Allein an Grundwasser, aus dem knapp 75 Prozent des Trinkwassers gewonnen werden, stehen in Deutschland laut dem „Branchenbild der deutschen Wasserwirtschaft“ (2015) jährlich rund 188 Milliarden Kubikmeter zur Verfügung. Davon werden knapp 155 Milliarden Kubikmeter gar nicht genutzt. Das entspricht einer Nutzungsreserve von 82,4 Prozent der Gesamtmenge.

Befeuert von Aufrufen zum Sparen – von Hightech-Duschköpfen, die nach Öko-Designrichtlinie der EU möglichst wenig Wasser mit möglichst viel Luft anreichern, bis zur längst obligatorischen Stopptaste bei Toilettenspülungen – sinkt der Pro-Kopf-Gebrauch seit Jahren trotzdem immer weiter. 2010 lag er in Deutschland mit 121 Litern deutlich unter dem EU-Durchschnitt. In England waren es 158 Liter, in Frankreich 164, in Österreich 140. Seit 1990 ist die Wasserabgabe der öffentlichen Wasserversorgung laut dem erwähnten „Branchenbild“ um 26 Prozent gesunken – von 5,99 Milliarden auf 4,43 Milliarden Kubikmeter.

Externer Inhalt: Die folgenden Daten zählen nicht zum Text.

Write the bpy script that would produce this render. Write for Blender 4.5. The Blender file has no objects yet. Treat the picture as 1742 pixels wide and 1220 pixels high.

Übertriebenes Wassersparen kann sogar selbst zum Problem werden. „Inzwischen führt die stark rückläufige Entwicklung des Pro-Kopf-Gebrauchs und der Wasserabgabe an die Industrie in Deutschland zu einer Unternutzung von Anlagen“, heißt es im „Branchenbild der deutschen Wasserwirtschaft“. Dadurch verringert sich die Fließgeschwindigkeit in den mittlerweile überdimensionierten Rohren und Kanälen. „Als Folge müssen die betroffenen Leitungen intensiv gespült werden, um beispielsweise Ablagerungen und Korrosion sowie hygienische Probleme aufgrund längerer Aufenthaltszeiten und geringerer Fließgeschwindigkeiten zu vermeiden.“

In manchen Ecken des sommerlichen Berlins macht sich dieses Problem in mit der Nase deutlich wahrnehmbarer Weise bemerkbar. „Berlin spart Wasser – und stinkt“, kommentierte vor einigen Jahren der „Tagesspiegel“.

Auch in Braunschweig müssen Abwasserkanäle hin und wieder durchgespült werden, bestätigt Romana Ringel, Pressesprecherin bei BS-Energy. Allerdings führt sie dies nicht auf Sparsamkeit, sondern auf die Trockenheit im Sommer zurück. Ob sich solche Maßnahmen auf die Abwassergebühren auswirkten, könne sie nicht einschätzen.